Energie
Energie
Ze had het moment geweldig uitgekozen, minister Maria van der Hoeven. Uitgerekend in de week dat de wereld werd opgeschrikt door een bijna-ramp met de kerncentrale van Kashiwazaki-Kariwa, de grootste kerncentrale van Japan, kondigde zij aan dat ze laat uitzoeken of de gereserveerde vestigingsplaatsen voor een nieuwe kerncentrale nog voldoen.
Een nieuwe kerncentrale?
Het kabinet beloofde toch dat er deze regeerperiode geen kerncentrale gebouwd wordt? Nederland zou toch de duurzaamste energievoorziening van Europa krijgen? Loze beloften?
Je zou het gaan denken.
In elk geval zijn aller ogen nu weer gericht op Borssele. Want daar werd ooit grond gereserveerd voor nóg een kerncentrale. De eerste werd speciaal gebouwd om Pechiney, een van de grootste energievreters van Nederland, aan goedkope stroom te helpen.
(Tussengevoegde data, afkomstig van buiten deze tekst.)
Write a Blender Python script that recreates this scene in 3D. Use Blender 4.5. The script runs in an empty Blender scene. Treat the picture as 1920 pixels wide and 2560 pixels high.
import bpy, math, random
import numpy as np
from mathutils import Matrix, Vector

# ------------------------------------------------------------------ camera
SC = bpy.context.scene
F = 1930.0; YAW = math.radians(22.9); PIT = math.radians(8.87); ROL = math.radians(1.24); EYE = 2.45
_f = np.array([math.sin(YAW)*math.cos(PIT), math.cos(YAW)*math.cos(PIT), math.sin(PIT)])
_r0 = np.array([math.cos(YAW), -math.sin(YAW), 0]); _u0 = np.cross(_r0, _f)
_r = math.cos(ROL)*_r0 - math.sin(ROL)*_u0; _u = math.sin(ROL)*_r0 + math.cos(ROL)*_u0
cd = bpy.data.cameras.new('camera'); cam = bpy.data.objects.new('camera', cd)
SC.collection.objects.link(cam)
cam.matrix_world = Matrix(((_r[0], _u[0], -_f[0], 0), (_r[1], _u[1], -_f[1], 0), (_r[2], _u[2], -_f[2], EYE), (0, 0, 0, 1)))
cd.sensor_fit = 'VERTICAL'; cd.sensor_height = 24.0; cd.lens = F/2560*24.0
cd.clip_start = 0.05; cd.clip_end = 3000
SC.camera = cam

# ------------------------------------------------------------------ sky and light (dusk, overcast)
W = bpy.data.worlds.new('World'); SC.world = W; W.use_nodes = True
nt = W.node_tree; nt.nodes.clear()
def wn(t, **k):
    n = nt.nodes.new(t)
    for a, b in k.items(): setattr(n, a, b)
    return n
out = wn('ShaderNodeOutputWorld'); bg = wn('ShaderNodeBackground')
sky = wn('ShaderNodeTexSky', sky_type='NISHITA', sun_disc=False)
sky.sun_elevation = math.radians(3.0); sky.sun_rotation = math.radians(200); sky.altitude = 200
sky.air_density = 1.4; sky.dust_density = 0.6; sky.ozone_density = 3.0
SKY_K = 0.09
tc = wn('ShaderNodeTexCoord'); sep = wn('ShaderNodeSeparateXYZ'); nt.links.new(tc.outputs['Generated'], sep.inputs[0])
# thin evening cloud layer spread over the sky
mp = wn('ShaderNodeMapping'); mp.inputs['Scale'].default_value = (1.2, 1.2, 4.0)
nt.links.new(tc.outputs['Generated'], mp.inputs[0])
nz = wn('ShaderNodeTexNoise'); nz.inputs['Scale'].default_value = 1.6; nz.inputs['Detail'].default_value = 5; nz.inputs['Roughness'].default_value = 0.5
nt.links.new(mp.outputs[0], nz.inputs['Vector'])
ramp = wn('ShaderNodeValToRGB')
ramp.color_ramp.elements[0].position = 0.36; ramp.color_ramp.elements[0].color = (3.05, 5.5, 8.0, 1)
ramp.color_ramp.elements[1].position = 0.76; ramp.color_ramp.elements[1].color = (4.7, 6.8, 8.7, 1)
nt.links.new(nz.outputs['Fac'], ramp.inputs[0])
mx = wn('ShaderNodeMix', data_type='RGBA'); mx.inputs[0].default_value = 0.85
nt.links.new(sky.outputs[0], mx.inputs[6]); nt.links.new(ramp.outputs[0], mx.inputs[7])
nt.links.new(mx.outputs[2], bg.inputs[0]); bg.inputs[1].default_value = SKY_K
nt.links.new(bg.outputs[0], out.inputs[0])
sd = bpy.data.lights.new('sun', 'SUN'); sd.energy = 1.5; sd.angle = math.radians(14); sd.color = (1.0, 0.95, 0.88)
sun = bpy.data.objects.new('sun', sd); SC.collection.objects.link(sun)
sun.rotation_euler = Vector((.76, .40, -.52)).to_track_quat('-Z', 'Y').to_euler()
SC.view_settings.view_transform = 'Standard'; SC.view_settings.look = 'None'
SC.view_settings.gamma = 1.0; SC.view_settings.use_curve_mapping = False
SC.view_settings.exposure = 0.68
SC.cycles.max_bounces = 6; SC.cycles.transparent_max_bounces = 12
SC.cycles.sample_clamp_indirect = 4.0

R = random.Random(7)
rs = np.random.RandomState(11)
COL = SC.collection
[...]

Ik was er bij, die dag in de zomer van 1971 toen prins Bernhard Pechiney kwam openen. Voor de poort van de fabriek demonstreerden jongens en meisjes van het Aluminium Komitee Zeeland en riepen: ‘ Pechiney – nee!’ Ze deelden stencils uit waarin stond dat er in Zeeland geen plaats was voor bedrijven die de uitbuiting vergroten van arme landen, die hun grondstoffen voor een habbekrats zien verdwijnen naar het rijke westen.
“Waarom”, zo vroegen ze, “staat die fabriek niet in Suriname? Daar delven ze aluinaarde, de grondstof voor aluminium en daar hoef je geen kerncentrale te bouwen want de Surinamerivier kan waterkracht leveren.”.
Waterkracht, dat is pas duurzaam én schoon. De laatste tijd denk ik er vaker aan. Elke keer als ik over de Oosterscheldekering rij en zie hoe het water daar met enorme kracht in- en uitstroomt, dag en nacht in een nooit haperende regelmaat, besef ik hoeveel energie daar onbenut blijft. Zeeuwse getijdenenergie.
Als Van der Hoeven daar nu eens onderzoek naar liet doen.